Some 1,002 firms registered for pre-IPO tutoring last year, down by 184 from the previous year, according to East Money-backed data provider Choice. Guangdong province ranked first among provincial-level regions with 166 firms, followed by Jiangsu province with 131, and Zhejiang province with 127. The three of them accounted for 42 percent of the total.
More and more Chinese companies decided to apply for IPOs on the Beijing Stock Exchange. Of the 1,002 firms that applied for pre-IPO tutoring, 311 declared their intended listing exchange, 277 being the Beijing Stock Exchange.
In the second half of last year alone, the BSE received 54 new IPO applications, the Shanghai Stock Exchange received seven, and the Shenzhen Stock Exchange nine, according to the bourses’ websites.
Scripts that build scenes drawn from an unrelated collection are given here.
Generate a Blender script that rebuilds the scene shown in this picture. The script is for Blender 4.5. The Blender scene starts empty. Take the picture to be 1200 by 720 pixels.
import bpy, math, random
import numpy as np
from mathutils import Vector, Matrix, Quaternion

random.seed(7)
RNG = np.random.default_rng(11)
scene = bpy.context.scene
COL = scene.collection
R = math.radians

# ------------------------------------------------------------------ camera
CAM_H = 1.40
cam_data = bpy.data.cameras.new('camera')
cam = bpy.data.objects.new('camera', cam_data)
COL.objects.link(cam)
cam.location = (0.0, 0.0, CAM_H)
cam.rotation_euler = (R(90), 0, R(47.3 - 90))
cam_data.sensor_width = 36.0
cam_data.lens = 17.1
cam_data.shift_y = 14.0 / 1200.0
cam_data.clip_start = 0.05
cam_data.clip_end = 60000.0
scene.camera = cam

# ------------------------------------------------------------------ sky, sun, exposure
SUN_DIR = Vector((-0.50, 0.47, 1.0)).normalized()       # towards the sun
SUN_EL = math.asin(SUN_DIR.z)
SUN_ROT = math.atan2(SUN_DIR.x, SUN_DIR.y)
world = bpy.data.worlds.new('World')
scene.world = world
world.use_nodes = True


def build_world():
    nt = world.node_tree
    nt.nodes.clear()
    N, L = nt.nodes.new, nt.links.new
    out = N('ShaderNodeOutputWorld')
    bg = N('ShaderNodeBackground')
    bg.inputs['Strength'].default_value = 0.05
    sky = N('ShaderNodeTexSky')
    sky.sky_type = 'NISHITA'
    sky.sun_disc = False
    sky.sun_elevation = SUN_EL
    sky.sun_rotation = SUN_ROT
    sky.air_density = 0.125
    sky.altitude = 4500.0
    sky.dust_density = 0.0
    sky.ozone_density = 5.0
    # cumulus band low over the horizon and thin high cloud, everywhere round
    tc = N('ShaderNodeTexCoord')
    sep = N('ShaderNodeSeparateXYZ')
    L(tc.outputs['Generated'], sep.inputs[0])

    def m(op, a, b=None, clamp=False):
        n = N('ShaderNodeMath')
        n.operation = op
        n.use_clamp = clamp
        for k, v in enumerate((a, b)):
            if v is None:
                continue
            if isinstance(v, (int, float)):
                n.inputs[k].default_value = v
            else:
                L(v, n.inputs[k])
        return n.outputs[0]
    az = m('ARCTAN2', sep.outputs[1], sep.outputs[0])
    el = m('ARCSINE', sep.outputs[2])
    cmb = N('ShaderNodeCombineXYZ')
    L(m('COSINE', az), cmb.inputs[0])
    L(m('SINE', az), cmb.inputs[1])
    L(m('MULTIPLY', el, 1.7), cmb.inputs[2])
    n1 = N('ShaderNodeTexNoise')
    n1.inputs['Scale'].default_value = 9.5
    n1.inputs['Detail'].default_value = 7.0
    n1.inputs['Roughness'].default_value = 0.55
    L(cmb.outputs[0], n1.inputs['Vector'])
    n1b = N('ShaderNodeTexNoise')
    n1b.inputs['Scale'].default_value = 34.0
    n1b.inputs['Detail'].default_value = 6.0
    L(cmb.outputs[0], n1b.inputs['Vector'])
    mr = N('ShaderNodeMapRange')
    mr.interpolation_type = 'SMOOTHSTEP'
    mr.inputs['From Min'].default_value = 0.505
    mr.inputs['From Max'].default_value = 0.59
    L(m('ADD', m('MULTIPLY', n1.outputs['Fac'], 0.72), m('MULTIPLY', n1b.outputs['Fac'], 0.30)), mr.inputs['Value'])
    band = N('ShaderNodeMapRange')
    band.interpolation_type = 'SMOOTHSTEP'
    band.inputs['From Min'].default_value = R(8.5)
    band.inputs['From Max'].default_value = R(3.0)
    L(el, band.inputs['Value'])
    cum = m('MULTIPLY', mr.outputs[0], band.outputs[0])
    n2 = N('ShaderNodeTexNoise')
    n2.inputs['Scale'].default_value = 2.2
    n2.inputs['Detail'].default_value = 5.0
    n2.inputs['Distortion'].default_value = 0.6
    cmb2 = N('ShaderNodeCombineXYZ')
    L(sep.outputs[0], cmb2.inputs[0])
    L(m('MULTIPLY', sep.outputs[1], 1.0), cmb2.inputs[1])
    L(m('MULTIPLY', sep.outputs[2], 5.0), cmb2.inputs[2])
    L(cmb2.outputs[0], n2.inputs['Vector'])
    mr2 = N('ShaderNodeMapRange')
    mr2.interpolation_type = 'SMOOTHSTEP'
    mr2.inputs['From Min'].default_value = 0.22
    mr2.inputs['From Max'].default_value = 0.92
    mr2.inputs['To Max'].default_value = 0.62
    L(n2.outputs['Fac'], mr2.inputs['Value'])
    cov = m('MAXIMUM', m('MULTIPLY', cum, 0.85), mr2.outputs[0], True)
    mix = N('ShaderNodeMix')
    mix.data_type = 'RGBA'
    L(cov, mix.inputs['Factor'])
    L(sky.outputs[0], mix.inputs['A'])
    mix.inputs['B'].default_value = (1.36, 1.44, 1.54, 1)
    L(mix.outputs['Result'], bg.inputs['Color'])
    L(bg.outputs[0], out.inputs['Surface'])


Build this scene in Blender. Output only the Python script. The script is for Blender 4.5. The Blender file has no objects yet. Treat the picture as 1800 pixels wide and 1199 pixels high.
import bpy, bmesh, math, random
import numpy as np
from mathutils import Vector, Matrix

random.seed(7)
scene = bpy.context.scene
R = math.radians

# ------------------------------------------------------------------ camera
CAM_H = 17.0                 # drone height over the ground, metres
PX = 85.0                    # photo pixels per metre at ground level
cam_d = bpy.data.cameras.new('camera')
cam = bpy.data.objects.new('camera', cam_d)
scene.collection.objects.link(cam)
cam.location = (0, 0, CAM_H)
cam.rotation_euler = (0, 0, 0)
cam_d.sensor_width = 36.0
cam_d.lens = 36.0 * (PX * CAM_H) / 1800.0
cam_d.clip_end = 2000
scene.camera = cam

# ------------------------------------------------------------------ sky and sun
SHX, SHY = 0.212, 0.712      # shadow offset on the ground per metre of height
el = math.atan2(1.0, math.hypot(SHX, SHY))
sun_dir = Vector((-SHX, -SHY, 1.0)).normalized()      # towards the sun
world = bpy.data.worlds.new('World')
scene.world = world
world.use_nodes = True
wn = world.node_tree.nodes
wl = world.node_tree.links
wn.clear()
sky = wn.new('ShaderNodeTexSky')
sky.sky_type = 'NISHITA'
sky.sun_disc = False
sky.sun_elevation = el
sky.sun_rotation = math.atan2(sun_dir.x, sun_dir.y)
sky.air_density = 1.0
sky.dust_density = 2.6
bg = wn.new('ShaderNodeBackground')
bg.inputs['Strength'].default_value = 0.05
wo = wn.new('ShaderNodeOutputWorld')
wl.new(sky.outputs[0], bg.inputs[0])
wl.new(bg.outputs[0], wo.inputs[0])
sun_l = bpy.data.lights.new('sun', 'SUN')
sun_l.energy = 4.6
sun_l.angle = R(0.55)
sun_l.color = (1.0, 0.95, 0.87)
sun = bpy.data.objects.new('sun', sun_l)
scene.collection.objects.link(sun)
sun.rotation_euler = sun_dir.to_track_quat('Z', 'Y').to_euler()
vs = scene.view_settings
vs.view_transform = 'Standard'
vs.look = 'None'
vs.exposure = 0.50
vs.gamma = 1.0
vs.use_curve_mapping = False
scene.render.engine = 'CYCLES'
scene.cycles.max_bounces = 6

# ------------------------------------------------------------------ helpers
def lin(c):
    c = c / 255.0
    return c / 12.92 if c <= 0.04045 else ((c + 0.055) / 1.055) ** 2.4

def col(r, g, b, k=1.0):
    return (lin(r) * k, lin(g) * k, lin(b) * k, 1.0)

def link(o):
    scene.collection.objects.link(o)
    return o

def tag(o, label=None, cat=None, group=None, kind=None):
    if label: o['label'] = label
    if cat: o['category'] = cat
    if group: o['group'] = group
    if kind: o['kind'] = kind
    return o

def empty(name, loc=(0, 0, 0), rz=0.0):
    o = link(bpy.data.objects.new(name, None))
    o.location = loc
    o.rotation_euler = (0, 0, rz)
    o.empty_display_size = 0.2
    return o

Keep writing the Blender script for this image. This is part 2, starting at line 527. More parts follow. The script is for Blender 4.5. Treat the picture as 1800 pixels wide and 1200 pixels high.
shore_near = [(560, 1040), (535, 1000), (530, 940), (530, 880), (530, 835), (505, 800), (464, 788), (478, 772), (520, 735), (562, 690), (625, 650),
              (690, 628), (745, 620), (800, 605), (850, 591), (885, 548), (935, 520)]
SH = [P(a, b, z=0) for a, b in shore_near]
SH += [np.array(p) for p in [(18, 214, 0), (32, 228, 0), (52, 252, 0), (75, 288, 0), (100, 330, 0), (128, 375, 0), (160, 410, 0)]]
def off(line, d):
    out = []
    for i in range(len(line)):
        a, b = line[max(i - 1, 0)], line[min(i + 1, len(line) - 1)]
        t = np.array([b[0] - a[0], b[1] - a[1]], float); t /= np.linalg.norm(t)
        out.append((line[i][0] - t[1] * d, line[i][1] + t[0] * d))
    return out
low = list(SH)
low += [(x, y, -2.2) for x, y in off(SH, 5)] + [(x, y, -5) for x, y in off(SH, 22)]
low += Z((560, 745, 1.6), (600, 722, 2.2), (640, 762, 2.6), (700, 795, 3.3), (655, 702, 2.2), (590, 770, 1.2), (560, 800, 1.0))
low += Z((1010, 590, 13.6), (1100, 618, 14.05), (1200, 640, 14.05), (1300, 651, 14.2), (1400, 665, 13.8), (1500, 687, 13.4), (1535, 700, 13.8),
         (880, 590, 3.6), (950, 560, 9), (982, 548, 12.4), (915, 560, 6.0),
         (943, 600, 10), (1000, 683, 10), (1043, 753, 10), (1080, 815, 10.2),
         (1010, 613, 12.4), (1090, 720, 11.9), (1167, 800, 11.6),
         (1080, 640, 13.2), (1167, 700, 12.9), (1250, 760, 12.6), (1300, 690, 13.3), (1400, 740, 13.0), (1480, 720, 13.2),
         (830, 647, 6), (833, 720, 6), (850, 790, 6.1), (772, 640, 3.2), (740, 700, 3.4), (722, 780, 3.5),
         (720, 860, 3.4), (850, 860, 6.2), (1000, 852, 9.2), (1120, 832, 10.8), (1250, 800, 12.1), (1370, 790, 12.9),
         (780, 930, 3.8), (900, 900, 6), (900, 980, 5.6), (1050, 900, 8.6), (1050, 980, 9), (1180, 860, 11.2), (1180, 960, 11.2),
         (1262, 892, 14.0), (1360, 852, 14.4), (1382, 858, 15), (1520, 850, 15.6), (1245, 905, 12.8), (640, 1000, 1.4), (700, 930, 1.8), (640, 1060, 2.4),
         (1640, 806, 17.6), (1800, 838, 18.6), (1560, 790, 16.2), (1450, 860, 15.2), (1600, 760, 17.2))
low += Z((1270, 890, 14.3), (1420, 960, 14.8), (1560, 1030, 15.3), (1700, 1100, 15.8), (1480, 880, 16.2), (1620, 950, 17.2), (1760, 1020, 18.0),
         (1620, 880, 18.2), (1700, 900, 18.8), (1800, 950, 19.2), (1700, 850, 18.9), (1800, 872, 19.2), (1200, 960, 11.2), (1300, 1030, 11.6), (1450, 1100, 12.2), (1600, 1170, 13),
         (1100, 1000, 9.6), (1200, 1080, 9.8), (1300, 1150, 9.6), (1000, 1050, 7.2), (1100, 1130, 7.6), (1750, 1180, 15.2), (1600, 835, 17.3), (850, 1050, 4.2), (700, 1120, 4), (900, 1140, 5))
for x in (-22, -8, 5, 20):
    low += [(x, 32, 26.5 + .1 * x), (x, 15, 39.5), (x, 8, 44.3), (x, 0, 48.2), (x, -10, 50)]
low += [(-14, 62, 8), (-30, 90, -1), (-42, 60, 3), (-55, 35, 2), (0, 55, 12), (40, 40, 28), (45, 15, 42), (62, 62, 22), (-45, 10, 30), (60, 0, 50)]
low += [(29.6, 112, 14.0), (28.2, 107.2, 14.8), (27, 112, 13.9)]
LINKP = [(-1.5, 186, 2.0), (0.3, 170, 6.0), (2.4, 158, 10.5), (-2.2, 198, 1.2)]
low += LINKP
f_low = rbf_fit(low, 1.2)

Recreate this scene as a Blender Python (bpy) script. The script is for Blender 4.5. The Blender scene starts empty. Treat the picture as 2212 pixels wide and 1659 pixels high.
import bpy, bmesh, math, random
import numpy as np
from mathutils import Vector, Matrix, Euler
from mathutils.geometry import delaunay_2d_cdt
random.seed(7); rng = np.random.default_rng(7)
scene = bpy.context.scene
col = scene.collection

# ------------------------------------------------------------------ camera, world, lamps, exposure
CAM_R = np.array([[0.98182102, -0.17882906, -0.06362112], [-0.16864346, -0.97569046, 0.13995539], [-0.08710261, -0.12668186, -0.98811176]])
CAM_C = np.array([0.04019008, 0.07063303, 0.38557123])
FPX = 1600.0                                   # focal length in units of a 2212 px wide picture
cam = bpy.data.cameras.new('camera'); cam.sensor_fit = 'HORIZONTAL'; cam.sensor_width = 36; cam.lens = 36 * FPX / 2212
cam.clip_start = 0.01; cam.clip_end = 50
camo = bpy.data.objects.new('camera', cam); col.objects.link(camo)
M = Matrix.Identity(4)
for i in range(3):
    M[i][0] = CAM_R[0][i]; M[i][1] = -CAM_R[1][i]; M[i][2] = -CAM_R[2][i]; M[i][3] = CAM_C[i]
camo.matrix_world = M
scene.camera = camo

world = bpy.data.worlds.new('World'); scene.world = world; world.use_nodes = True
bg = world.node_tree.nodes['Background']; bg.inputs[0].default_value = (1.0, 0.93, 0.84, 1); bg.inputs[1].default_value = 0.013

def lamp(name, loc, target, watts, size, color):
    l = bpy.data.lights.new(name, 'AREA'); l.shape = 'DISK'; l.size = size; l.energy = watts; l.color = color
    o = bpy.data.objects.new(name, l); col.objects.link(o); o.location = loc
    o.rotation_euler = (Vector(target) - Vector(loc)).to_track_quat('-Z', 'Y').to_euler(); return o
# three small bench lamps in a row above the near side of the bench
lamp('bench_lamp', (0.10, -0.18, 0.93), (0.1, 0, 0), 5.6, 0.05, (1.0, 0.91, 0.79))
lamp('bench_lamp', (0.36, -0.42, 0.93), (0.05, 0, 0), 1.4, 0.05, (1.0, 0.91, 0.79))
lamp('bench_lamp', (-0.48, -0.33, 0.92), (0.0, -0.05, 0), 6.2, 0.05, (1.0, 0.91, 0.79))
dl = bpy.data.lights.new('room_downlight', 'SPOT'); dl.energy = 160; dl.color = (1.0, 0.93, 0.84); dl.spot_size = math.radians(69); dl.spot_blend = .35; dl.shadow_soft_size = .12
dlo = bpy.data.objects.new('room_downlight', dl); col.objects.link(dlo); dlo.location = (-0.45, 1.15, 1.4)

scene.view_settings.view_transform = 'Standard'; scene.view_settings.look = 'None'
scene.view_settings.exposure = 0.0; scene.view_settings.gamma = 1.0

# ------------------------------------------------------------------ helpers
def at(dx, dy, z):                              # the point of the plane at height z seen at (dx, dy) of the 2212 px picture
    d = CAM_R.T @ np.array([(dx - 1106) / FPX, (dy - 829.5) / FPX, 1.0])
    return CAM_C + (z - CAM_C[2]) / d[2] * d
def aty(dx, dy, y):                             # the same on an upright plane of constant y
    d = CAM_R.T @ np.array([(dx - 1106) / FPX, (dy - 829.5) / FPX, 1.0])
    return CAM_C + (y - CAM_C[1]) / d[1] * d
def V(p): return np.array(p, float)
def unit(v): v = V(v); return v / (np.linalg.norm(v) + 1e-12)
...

“The BSE is becoming a new choice for growth-type enterprises to go public because it is more inclusive to IPOs, has a tight and controllable listing schedule, reviews IPO applications fast, and offers clear rules for listed firms to transfer to another board,” Tan Gefei, chief consulting expert at Shenzhen Daxiang Investment Consulting, told Yicai.
It took an average of 620 days for companies to complete IPOs on the SZSE last year and 370 to do so on the SSE, statistics from data provider Wind Information showed. However, the average period for firms to complete their IPOs on the BSE was only 265 days.